Oleh: Ummu Ghifa
Linimasanews.id—Ibadah haji merupakan bagian dari rukun Islam kelima, bagi yang mampu. Mampu artinya mampu dalam segala hal, bukan hanya dari segi ekonomi, tetapi mampu dari fisik dan juga psikis. Tentu ini memerlukan persiapan yang sangat luar biasa, terutama pendanaan. Bahkan, ada yang berjuang menabung hingga puluhan tahun untuk bisa berangkat ke Tanah Suci.
Mirisnya, terulang kembali, penyelenggaraan ibadah haji tahun ini menuai keluhan berbagai pihak atas pelayanan yang memprihatinkan. Ini seharusnya tidak terulang, setelah di tahun sebelumnya pernah terjadi.
Di tahun 2023, kritik datang dari Tim Pengawas (Timwas) Haji DPR yang mengungkapkan kondisi akomodasi jamaah yang memprihatinkan. Tenda jamaah haji Indonesia minim kapasitas. Ketua Timwas Haji Muhaimin Iskandar atau Cak Imin menyayangkan tenda sempit membuat ruang gerak jamaah tak lebih dari 1 meter. Selain itu, soal toilet, jamaah bisa antre berjam-jam.
Sementara itu, di tahun ini, Anggota Timwas Haji DPR yang juga Wakil Ketua Komisi VIII DPR RI Fraksi Golkar Ace Hasan Syadzilly menemukan banyak jamaah haji asal Indonesia yang terpaksa tidur di luar tenda (cnnindonesia.com, 18/6/2024).
Sangat disayangkan, sekalipun ibadah haji telah usai, jamaah haji Indonesia sebagian sudah kembali ke kampung halamannya, namun masih menyisakan banyak permasalahan dalam banyak aspek, mulai dari kesehatan, imigrasi, hingga pelayanan. Padahal, calon jamaah haji harus rela menabung selama bertahun-tahun untuk bisa berangkat menunaikan ibadah haji, berharap ibadah bisa khusyuk. Akan tetapi, kenyataan jauh dari harapan. Perlu pendekatan yang lebih komprehensif agar pelayanan lebih optimal, bukan hanya sekadar memberikan sarana untuk ibadah, tapi ada tanggung jawab penuh dan pelayanan yang baik.
Komersialisasi
Sistem yang diterapkan saat ini adalah sistem yang berasaskan manfaat. Maka untuk hal ibadah pun tidak lepas dari ajang komersialisasi. Inilah watak kapitalisme sekularisme. Dampaknya pada semua lini. Penyelenggaraan ibadah haji tak luput dari ajang bisnis kelompok tertentu. Mereka memanfaatkan momen untuk meraup keuntungan yang luar biasa, meskipun mengorbankan kepentingan orang banyak.
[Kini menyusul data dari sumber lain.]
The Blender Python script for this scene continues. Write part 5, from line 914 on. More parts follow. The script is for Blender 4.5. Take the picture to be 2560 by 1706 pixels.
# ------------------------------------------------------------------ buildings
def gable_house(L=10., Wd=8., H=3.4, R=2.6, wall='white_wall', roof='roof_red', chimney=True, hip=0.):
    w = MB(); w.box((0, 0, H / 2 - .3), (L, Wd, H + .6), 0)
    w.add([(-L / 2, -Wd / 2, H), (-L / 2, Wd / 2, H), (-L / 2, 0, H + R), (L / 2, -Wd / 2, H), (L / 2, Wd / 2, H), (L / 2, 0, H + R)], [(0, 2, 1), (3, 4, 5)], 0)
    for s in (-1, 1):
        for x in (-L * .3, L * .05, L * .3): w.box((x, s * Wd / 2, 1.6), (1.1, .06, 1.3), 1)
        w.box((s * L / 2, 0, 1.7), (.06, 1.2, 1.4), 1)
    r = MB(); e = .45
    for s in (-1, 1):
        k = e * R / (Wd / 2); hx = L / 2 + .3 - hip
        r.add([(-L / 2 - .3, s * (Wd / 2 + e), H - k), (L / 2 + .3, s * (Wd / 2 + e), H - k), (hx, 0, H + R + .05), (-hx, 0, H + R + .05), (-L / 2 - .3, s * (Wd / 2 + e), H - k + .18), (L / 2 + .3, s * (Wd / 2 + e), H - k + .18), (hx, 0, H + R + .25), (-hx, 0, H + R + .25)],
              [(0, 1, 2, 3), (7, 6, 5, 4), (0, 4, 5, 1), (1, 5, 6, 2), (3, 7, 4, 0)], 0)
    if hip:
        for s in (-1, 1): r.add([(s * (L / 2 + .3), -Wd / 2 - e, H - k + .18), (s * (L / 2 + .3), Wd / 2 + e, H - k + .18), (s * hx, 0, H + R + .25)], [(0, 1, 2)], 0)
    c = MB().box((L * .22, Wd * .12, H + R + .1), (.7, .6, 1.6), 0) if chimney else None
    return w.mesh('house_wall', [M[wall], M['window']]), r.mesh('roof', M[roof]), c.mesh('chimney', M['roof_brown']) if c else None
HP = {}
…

Sebagian masyarakat mengusulkan adanya pansus untuk mengurusi ibadah haji. Namun, itu semua tidak akan mampu menyelesaikan karut-marut pelayanan ibadah haji. Sebab, akar masalahnya adalah paradigma pelayanan dalam sistem kapitalisme, yang mencari keuntungan di balik pelaksanaan ibadah haji.
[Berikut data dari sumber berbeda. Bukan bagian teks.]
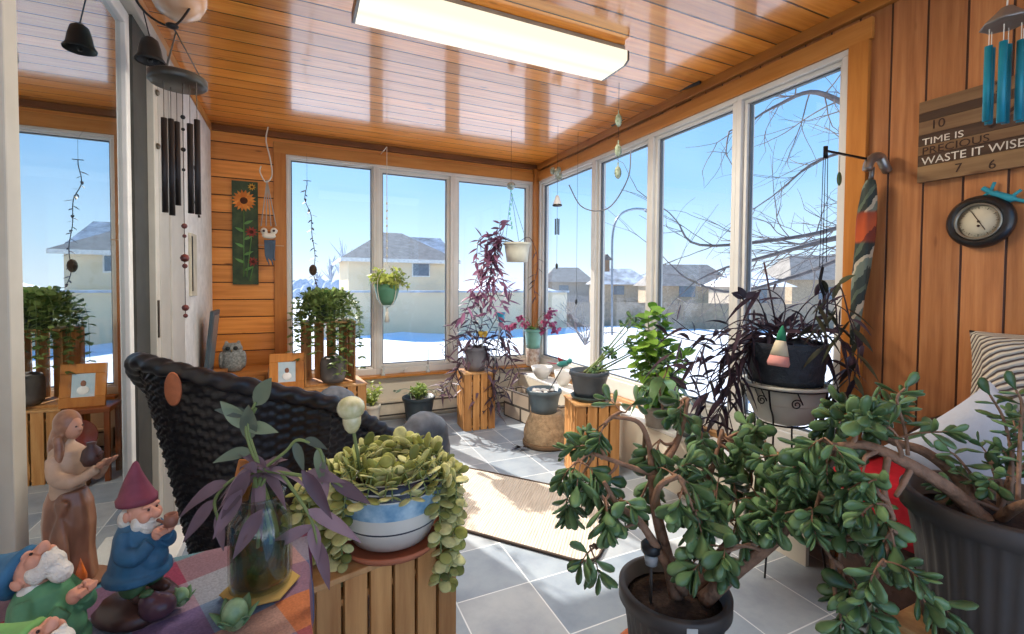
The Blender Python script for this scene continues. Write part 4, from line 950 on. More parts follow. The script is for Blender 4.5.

Kondisi ini berbeda dengan sistem Islam. Islam menetapkan negara sebagai pelayan rakyat, termasuk mengurusi ibadah haji, sehingga rakyat akan nyaman dan aman selama melaksanakan ibadah. Negara akan mencukupi kebutuhan jamaah selama beribadah, ditempatkan di tempat-tempat nyaman sesuai aturan syariat ibadah haji, tanpa ada sekat antara si kaya dan si miskin. Sebab, semua sama di hadapan Allah Swt. Negara juga menjamin kenyamanan pelaksanaan ibadah haji dan memberikan fasilitas terbaik untuk para tamu Allah Swt.
Pemimpin yang amanah adalah ciri pemimpin dalam Islam. Pemimpin bertanggung jawab penuh atas seluruh kebutuhan rakyatnya, apalagi untuk menjalankan ibadah haji. Karena itu, seorang pemimpin mesti memberi pelayanan penuh dan berkualitas. Hal ini dibangun atas kesadaran akan adanya Hari Penghisaban kelak di akhirat.
Selain itu, dalam Islam, ibadah haji di bukan sekadar ibadah ritual atau penggugur kewajiban melaksanakan rukun Islam yang kelima. Islam memiliki mekanisme atau birokrasi yang sederhana, praktis, dan profesional, sehingga memberi kenyamanan kepada rakyat yang dipimpinnya.